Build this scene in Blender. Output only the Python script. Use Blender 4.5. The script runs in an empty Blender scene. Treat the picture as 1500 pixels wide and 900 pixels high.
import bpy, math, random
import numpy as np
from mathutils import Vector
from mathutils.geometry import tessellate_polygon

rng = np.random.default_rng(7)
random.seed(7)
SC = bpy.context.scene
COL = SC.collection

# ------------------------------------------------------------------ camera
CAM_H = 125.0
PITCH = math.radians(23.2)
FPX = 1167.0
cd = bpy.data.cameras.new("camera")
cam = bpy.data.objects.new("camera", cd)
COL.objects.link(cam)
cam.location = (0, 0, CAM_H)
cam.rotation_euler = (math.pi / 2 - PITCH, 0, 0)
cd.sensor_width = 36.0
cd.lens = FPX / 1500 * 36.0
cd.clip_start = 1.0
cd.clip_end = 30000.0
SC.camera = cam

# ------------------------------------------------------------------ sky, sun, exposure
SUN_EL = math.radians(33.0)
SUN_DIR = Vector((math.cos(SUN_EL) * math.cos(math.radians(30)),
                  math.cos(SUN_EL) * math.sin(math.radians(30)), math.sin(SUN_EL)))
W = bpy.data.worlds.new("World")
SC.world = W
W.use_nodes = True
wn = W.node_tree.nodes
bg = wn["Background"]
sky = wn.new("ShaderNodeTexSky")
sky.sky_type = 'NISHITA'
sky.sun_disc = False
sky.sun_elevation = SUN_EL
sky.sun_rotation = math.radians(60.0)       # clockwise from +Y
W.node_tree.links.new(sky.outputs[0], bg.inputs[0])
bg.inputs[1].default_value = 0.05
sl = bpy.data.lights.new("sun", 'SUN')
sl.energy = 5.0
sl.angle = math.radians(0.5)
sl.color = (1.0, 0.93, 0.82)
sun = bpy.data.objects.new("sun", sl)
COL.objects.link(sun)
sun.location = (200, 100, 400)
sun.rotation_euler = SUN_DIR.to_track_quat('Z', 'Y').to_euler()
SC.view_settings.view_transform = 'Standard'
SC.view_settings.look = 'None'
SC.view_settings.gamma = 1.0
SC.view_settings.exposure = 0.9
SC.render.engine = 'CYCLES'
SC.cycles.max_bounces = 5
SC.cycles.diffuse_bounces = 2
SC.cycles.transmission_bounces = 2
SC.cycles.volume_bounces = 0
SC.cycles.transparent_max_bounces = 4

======

■ Short task:
Write the whole listing out again. Keep every line exactly as it is.

■ Expected output:
Build this scene in Blender. Output only the Python script. Use Blender 4.5. The script runs in an empty Blender scene. Treat the picture as 1500 pixels wide and 900 pixels high.
import bpy, math, random
import numpy as np
from mathutils import Vector
from mathutils.geometry import tessellate_polygon

rng = np.random.default_rng(7)
random.seed(7)
SC = bpy.context.scene
COL = SC.collection

# ------------------------------------------------------------------ camera
CAM_H = 125.0
PITCH = math.radians(23.2)
FPX = 1167.0
cd = bpy.data.cameras.new("camera")
cam = bpy.data.objects.new("camera", cd)
COL.objects.link(cam)
cam.location = (0, 0, CAM_H)
cam.rotation_euler = (math.pi / 2 - PITCH, 0, 0)
cd.sensor_width = 36.0
cd.lens = FPX / 1500 * 36.0
cd.clip_start = 1.0
cd.clip_end = 30000.0
SC.camera = cam

# ------------------------------------------------------------------ sky, sun, exposure
SUN_EL = math.radians(33.0)
SUN_DIR = Vector((math.cos(SUN_EL) * math.cos(math.radians(30)),
                  math.cos(SUN_EL) * math.sin(math.radians(30)), math.sin(SUN_EL)))
W = bpy.data.worlds.new("World")
SC.world = W
W.use_nodes = True
wn = W.node_tree.nodes
bg = wn["Background"]
sky = wn.new("ShaderNodeTexSky")
sky.sky_type = 'NISHITA'
sky.sun_disc = False
sky.sun_elevation = SUN_EL
sky.sun_rotation = math.radians(60.0)       # clockwise from +Y
W.node_tree.links.new(sky.outputs[0], bg.inputs[0])
bg.inputs[1].default_value = 0.05
sl = bpy.data.lights.new("sun", 'SUN')
sl.energy = 5.0
sl.angle = math.radians(0.5)
sl.color = (1.0, 0.93, 0.82)
sun = bpy.data.objects.new("sun", sl)
COL.objects.link(sun)
sun.location = (200, 100, 400)
sun.rotation_euler = SUN_DIR.to_track_quat('Z', 'Y').to_euler()
SC.view_settings.view_transform = 'Standard'
SC.view_settings.look = 'None'
SC.view_settings.gamma = 1.0
SC.view_settings.exposure = 0.9
SC.render.engine = 'CYCLES'
SC.cycles.max_bounces = 5
SC.cycles.diffuse_bounces = 2
SC.cycles.transmission_bounces = 2
SC.cycles.volume_bounces = 0
SC.cycles.transparent_max_bounces = 4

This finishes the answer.